» **Task description**: Transcribe the material word for word, but without the images.

» **Raw data**:

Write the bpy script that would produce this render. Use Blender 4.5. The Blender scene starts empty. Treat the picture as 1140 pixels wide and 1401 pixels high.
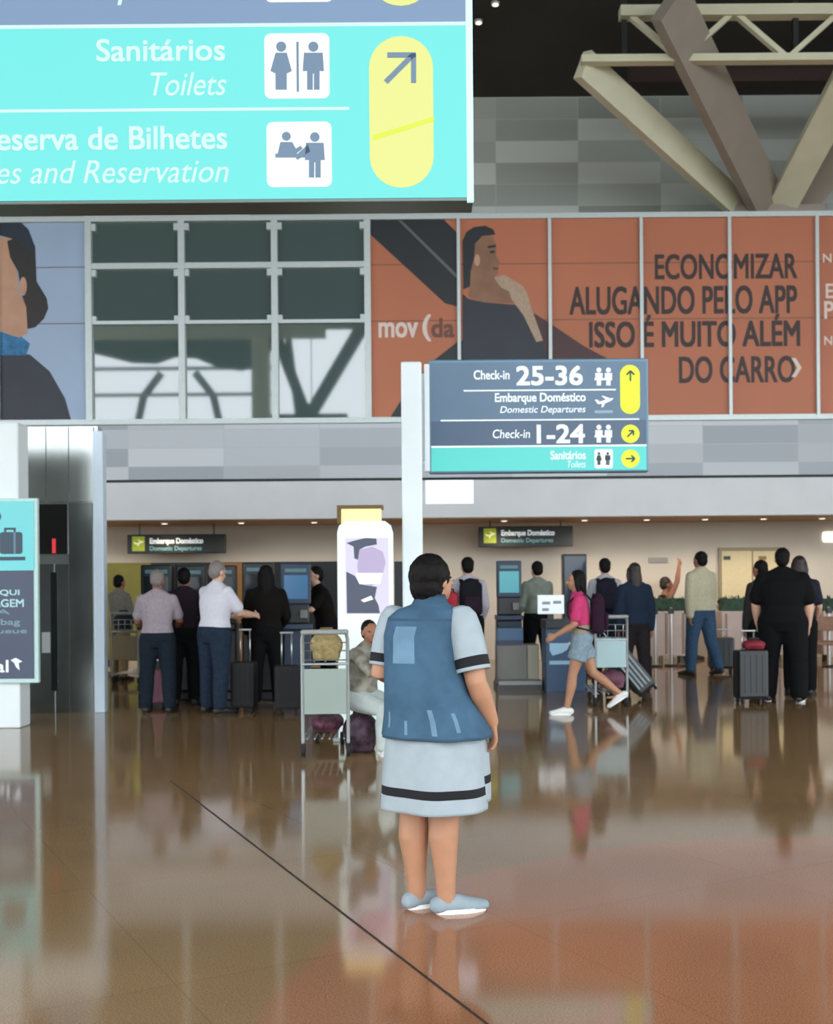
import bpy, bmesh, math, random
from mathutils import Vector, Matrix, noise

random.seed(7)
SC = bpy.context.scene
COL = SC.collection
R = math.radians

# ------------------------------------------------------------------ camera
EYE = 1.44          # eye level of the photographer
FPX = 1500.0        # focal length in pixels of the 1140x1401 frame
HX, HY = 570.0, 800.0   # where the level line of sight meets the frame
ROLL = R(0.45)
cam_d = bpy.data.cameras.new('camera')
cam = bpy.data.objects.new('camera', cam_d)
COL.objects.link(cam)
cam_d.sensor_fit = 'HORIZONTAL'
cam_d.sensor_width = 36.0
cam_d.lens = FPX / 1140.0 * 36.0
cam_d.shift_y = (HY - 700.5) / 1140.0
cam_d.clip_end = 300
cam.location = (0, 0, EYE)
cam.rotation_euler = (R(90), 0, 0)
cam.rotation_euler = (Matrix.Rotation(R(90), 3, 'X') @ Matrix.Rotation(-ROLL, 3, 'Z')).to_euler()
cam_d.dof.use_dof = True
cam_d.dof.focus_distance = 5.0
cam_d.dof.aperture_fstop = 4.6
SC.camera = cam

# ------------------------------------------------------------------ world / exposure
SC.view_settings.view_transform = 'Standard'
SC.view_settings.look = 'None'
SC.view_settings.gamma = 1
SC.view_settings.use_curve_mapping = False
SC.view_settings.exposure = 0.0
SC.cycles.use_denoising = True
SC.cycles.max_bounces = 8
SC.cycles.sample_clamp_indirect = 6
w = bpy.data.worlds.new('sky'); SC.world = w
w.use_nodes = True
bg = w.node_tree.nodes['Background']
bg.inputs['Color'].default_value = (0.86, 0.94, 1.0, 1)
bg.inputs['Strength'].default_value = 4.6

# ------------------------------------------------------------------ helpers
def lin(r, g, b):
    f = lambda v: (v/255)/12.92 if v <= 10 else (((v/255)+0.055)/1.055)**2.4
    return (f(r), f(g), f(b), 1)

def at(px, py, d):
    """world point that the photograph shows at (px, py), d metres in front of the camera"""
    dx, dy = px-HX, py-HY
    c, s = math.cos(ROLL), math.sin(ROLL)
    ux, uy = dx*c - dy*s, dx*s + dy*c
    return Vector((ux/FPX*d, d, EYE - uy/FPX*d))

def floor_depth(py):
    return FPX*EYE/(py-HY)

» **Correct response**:
Write the bpy script that would produce this render. Use Blender 4.5. The Blender scene starts empty. Treat the picture as 1140 pixels wide and 1401 pixels high.
import bpy, bmesh, math, random
from mathutils import Vector, Matrix, noise

random.seed(7)
SC = bpy.context.scene
COL = SC.collection
R = math.radians

# ------------------------------------------------------------------ camera
EYE = 1.44          # eye level of the photographer
FPX = 1500.0        # focal length in pixels of the 1140x1401 frame
HX, HY = 570.0, 800.0   # where the level line of sight meets the frame
ROLL = R(0.45)
cam_d = bpy.data.cameras.new('camera')
cam = bpy.data.objects.new('camera', cam_d)
COL.objects.link(cam)
cam_d.sensor_fit = 'HORIZONTAL'
cam_d.sensor_width = 36.0
cam_d.lens = FPX / 1140.0 * 36.0
cam_d.shift_y = (HY - 700.5) / 1140.0
cam_d.clip_end = 300
cam.location = (0, 0, EYE)
cam.rotation_euler = (R(90), 0, 0)
cam.rotation_euler = (Matrix.Rotation(R(90), 3, 'X') @ Matrix.Rotation(-ROLL, 3, 'Z')).to_euler()
cam_d.dof.use_dof = True
cam_d.dof.focus_distance = 5.0
cam_d.dof.aperture_fstop = 4.6
SC.camera = cam

# ------------------------------------------------------------------ world / exposure
SC.view_settings.view_transform = 'Standard'
SC.view_settings.look = 'None'
SC.view_settings.gamma = 1
SC.view_settings.use_curve_mapping = False
SC.view_settings.exposure = 0.0
SC.cycles.use_denoising = True
SC.cycles.max_bounces = 8
SC.cycles.sample_clamp_indirect = 6
w = bpy.data.worlds.new('sky'); SC.world = w
w.use_nodes = True
bg = w.node_tree.nodes['Background']
bg.inputs['Color'].default_value = (0.86, 0.94, 1.0, 1)
bg.inputs['Strength'].default_value = 4.6

# ------------------------------------------------------------------ helpers
def lin(r, g, b):
    f = lambda v: (v/255)/12.92 if v <= 10 else (((v/255)+0.055)/1.055)**2.4
    return (f(r), f(g), f(b), 1)

def at(px, py, d):
    """world point that the photograph shows at (px, py), d metres in front of the camera"""
    dx, dy = px-HX, py-HY
    c, s = math.cos(ROLL), math.sin(ROLL)
    ux, uy = dx*c - dy*s, dx*s + dy*c
    return Vector((ux/FPX*d, d, EYE - uy/FPX*d))

def floor_depth(py):
    return FPX*EYE/(py-HY)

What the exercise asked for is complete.